En octobre 2008, alors que la campagne présidentielle bat son plein, Barack Obama rencontre les résidants de Holland, ville de l'Ohio. Parmi eux, le plombier Samuel Joseph Wurzelbacher lui pose une question concernant ses impôts devant une caméra d'ABC News. Il n'en faut pas plus pour faire de «Joe the Plumber» une véritable icône: son nom est mentionné plus de 20 fois par Barack Obama et le candidat républicain John McCain lors du dernier débat télévisé.

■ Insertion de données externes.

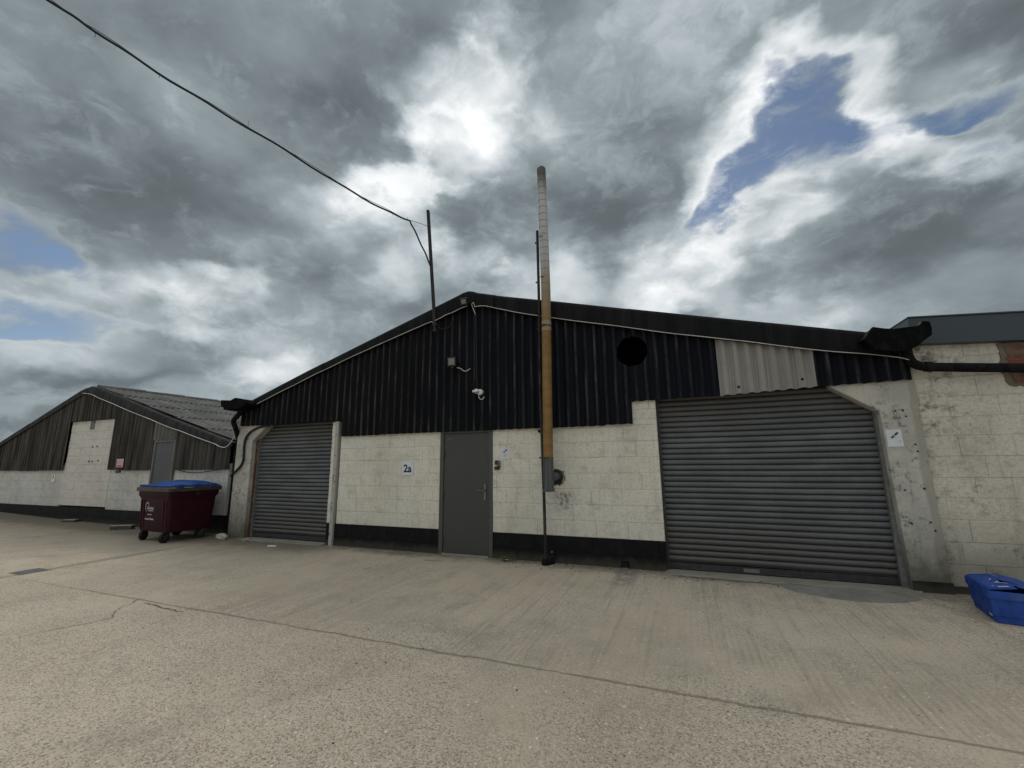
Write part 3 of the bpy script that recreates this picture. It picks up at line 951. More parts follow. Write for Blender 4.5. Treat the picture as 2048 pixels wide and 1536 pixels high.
big, bar = shutter(-0.318, 2.30, 0.022, 2.45, 0.15, 'large shutter with one cut off upper corner', M['shutter_large'])
pl_ = MB().box(0.62, 0.80, 0.1275, 0.1325, 0.040, 0.082).build('maker_plate', M['guide_grey'], bar)
MB().box(-0.322, -0.275, 0.085, 0.17, 0.0, 2.45).build('guide_rail', M['guide_dark'], big, bevel=0.003)
MB().box(2.225, 2.282, 0.085, 0.17, 0.0, 2.45).build('guide_rail', M['guide_grey'], big, bevel=0.003)
small, bar2 = shutter(-8.44, -6.262, 0.03, 2.36, 0.15, 'small shutter beside the rusty guide', M['shutter_small'])
g2 = MB().box(-8.392, -8.335, 0.075, 0.17, 0.0, 2.36).build('guide_rail', M['rust_guide'], small, bevel=0.003)
g2['label'] = 'rusty left guide rail'
MB().box(-8.333, -8.318, 0.088, 0.17, 0.0, 2.36).build('guide_lip', M['guide_grey'], g2)
MB().box(-6.30, -6.258, 0.085, 0.17, 0.0, 2.36).build('guide_rail', M['guide_grey'], small, bevel=0.003)

# plain steel door
fr = MB()
fr.box(-3.845, -3.775, -0.012, 0.10, -.02, 2.02).box(-2.937, -2.869, -0.012, 0.10, -.02, 2.02).box(-3.775, -2.937, -0.012, 0.10, 1.952, 2.02)
fr.build('door_frame', M['frame_grey'], wh, bevel=0.003)
door = MB().box(-3.769, -2.943, 0.004, 0.05, 0.024, 1.946).build('door', M['door_grey'], wh, bevel=0.003)
for zz in (1.62, 0.93, 0.20):
    MB().tube([(-3.772, -0.016, zz-.06), (-3.772, -0.016, zz+.06)], 0.011, 8).build('hinge', M['frame_grey'], door)
hd = MB()
hd.prism([(-3.003+.022*math.cos(a)+0, 1.105+.022*math.sin(a)) for a in [PI*k/8 for k in range(9)]] + [(-3.003+.022*math.cos(a), 0.885+.022*math.sin(a)) for a in [PI+PI*k/8 for k in range(9)]], -0.010, 0.004)
hd.tube([(-3.003, -0.008, 1.02), (-3.003, -0.055, 1.02), (-3.03, -0.058, 1.02), (-3.115, -0.056, 1.02)], 0.0095, 8)
hd.build('door_handle', M['steel'], door, bevel=0.002)
MB().box(-3.715, -3.635, 0.0015, 0.004, 1.86, 1.866).build('nameplate', M['grey_ink'], door)
MB().box(-3.775, -2.937, -0.03, 0.11, -0.02, 0.020).build('door_sill', M['threshold'], wh, bevel=0.003)
MB().box(-3.775, -2.937, -0.016, 0.0, 0.020, 0.0235).build('sill_strip', M['guide_grey'], wh)

# gable cladding
BOT_L, BOT_R = [(-8.311, 2.52), (-3.961, 3.80), (-3.19, 4.02)], None
barge_low = [(-8.90, 2.50), (-8.571, 2.591), (-7.068, 3.080), (-5.827, 3.462), (-3.961, 3.965), (-3.17, 4.165), (-3.116, 4.140), (-2.042, 3.790), (-0.305, 3.325), (0.534, 3.102), (1.609, 2.835), (2.583, 2.614), (2.75, 2.575)]
jit = {}
HX, HZ, HR = -0.583, 3.062, 0.223


def clad_z(x, sh):
    j = jit.setdefault(sh, rnd.uniform(-.007, .007))
    if x < -7.09:
        zb = 2.275
    elif x < -5.982:
        zb = 2.288
    elif x < -0.632:
        zb = 1.978+0.010*(x+5.98)/5.35
    elif x < 0.55:
        zb = 2.308+0.022*(x+0.63)/1.2
    else:
        zb = 2.330+0.055*(x-0.55)/2.05
    zb += j + 0.003*math.sin(2*PI*x/PITCH_C+1.0)
    zt = lerp_line(barge_low, x)+0.10
    hx = HX-x
    rr = HR*(1+0.012*math.sin(9*x*7))
    if abs(hx) < rr*0.999:
        h = math.sqrt(rr*rr-hx*hx)
        return [(zb, HZ-h), (HZ+h, zt)]
    return [(zb, (zb+zt)/2), ((zb+zt)/2, zt)]


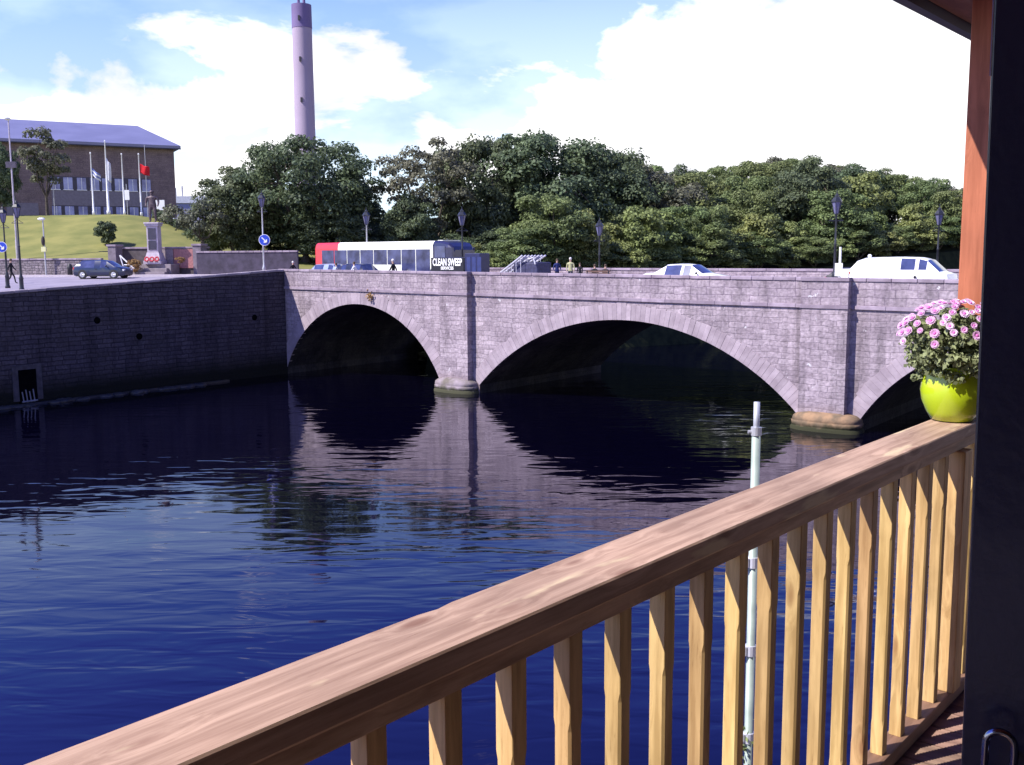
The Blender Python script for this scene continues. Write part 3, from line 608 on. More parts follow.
mx0, mx1 = XW(106), XW(199, 84)
MY = 84.6
mem = empty('war_memorial', ((mx0+mx1)/2, MY, ground_z((mx0+mx1)/2, MY - 1.2)), math.atan2(-0.22, 1), 'grey stone memorial wall recess with end pillars and red panel behind the statue', 'memorial')
HW = (mx1-mx0)/2 * 1.02
dk = mat('memorial dark wall', (0.07,0.055,0.06), 0.85, noise=0.25, nscale=3, bump=0.4)
x = MB(); x.box(-HW, HW, 1.6, 2.0, -0.2, 2.25); x.build('back_wall', dk, mem)
x = MB(); x.box(-HW, HW, 1.5, 2.1, 2.25, 2.4); x.build('coping', M['coping'], mem, bevel=0.02)
x = MB(); x.box(HW-3.1, HW-1.3, 1.5, 1.597, 0.6, 2.2); x.build('granite_panel', mat('red granite', (0.33,0.14,0.14), 0.5, noise=0.2, nscale=6), mem)
x = MB(); x.box(HW-4.9, HW-3.15, 1.5, 1.597, 0.6, 2.2); x.build('granite_panel', mat('pale granite', (0.25,0.2,0.22), 0.6, noise=0.2, nscale=6), mem)
for sx in (-HW, HW - 0.75):
    x = MB(); x.box(sx, sx+0.75, 0.55, 1.55, -0.2, 2.45); pl = x.build('pillar', mat('memorial pillar stone', (0.17,0.14,0.17), 0.85, noise=0.2, nscale=3, bump=0.4), mem, bevel=0.02)
    x = MB(); x.box(sx-0.08, sx+0.83, 0.47, 1.63, 2.452, 2.62); x.build('pillar_cap', M['coping'], pl, bevel=0.03)
x = MB(); x.box(-2.1, 1.8, 0.1, 1.45, -0.2, 0.94); x.box(-1.9, 1.6, -0.25, 0.097, -0.2, 0.62); x.box(-1.9, 1.6, -0.6, -0.253, -0.2, 0.31); x.build('plinth_steps', mat('concrete steps', (0.22,0.185,0.205), 0.9, noise=0.15), mem, bevel=0.03)
# side fences of the enclosure
x = MB()
x.tube((-2.5,0.0,0.5),(-2.85,0.0,1.7),0.05); x.tube((-2.85,0.0,1.7),(-1.6,0.0,0.6),0.06); x.tube((-2.6,0.05,0.9),(-1.9,0.05,0.9),0.04); tag(x.build('trestle', M['white']), 'white A-shaped trestle leaning by the memorial steps', 'trestle').matrix_world = Matrix.Translation(mem.location) @ Matrix.Rotation(math.atan2(-0.22,1), 4, 'Z')
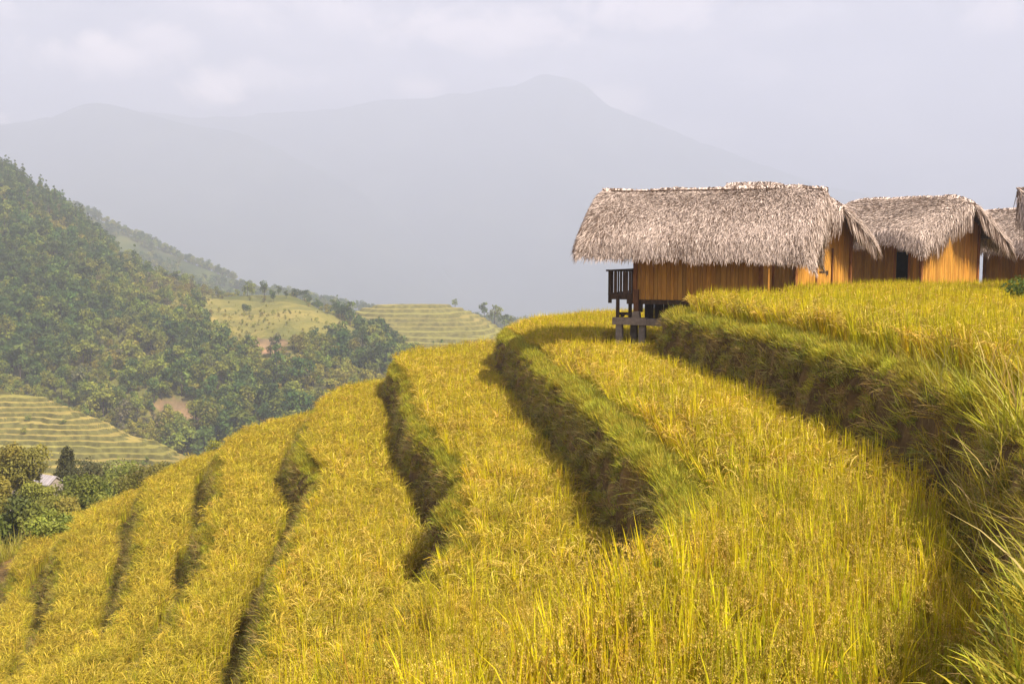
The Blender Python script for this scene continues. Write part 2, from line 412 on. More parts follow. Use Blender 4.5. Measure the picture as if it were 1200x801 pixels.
YEL, GRN, OCH, STR = np.array([.62, .50, .014]), np.array([.37, .365, .014]), np.array([.50, .30, .035]), np.array([.80, .61, .19])
def rice_clump(r, kind, lod, heady):
    c = Clump()
    nb, npn, gr, gs, wm, sg, bd = [(12, 9, 44, .0085, 1.5, 5, 0), (11, 8, 9, .013, 1.6, 4, .010), (9, 8, 2, .02, 1.9, 3, .014)][lod]
    if heady: nb, npn, wm, bd = int(nb * 1.15), int(npn * 2.1), wm * .66, bd * .8
    for k in range(nb):
        mixg = np.clip(r.normal([.3, .65, .15][kind] + .3 * heady, .2), 0, 1)
        col = YEL * (1 - mixg) + GRN * mixg
        if r.uniform() < .03: col = OCH
        h = r.uniform(.5, .9) if heady else r.uniform(.74, 1.04)
        c.blade(r, h, r.uniform(.0, .10), r.uniform(.0, .35) if r.uniform() < .85 else r.uniform(.7, 1.6), .012 * wm * r.uniform(.8, 1.3), col * r.uniform(.85, 1.15), sg, rad=.06)
    for k in range(npn + [0, -2, 3][kind]):
        f = r.uniform()
        col = (OCH * (1 - f) * .9 + YEL * .2 + STR * f * .8) if kind != 1 else (YEL * .5 + STR * .4)
        if lod == 0: col = col * .78 + OCH * .12
        if heady: col = YEL * r.uniform(.3, .75) + OCH * r.uniform(.0, .22) + STR * r.uniform(.05, .4)
        c.panicle(r, r.uniform(.76, 1.0), col * r.uniform(.8, 1.15), gr, gs, 8, bd)
    return c
def rice_meshes(lod, heady):
    r = np.random.default_rng(100 + lod + 10 * heady)
    return [rice_clump(r, k, lod, heady).mesh('rice_clump', M_RICE) for k in (0, 0, 0, 0, 1, 1, 1, 2, 2, 2)]
RICE = [protos('rice_models_%d' % (l + 3 * hd), rice_meshes(l, hd)) for hd in (0, 1) for l in range(3)]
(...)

Depuis, Samuel Joseph Wurzelbacher a publié un livre et travaillé comme conférencier motivateur.

Bill Clennett

La scène est désormais célèbre: le premier ministre Jean Chrétien essaie de se frayer un passage dans une foule de manifestants demandant un investissement dans l'assurance emploi. Sans crier gare, le politicien empoigne un militant par le cou et l'écarte brusquement de son chemin. Ce manifestant, c'est Bill Clennett, un Québécois qui a acquis une certaine notoriété à la suite de cet incident survenu dans un parc de Hull en 1996. M. Clennett a été candidat pour Québec solidaire aux deux dernières élections provinciales.

Solange Denis

Le matin du 19 juin 1985, une centaine de personnes âgées manifestent sur la colline parlementaire. Elles dénoncent la désindexation des pensions de vieillesse envisagée par Brian Mulroney, élu depuis quelques mois à peine. Une minuscule sexagénaire, Solange Denis, s'adresse directement au premier ministre: «Tu nous as fait voter pour toi et après tu nous as menti. Goodbye Charlie Brown!» lance-t-elle. Deux semaines plus tard, le gouvernement bat en retraite sous la pression des têtes grises. Solange Denis s'est éteinte en 2004.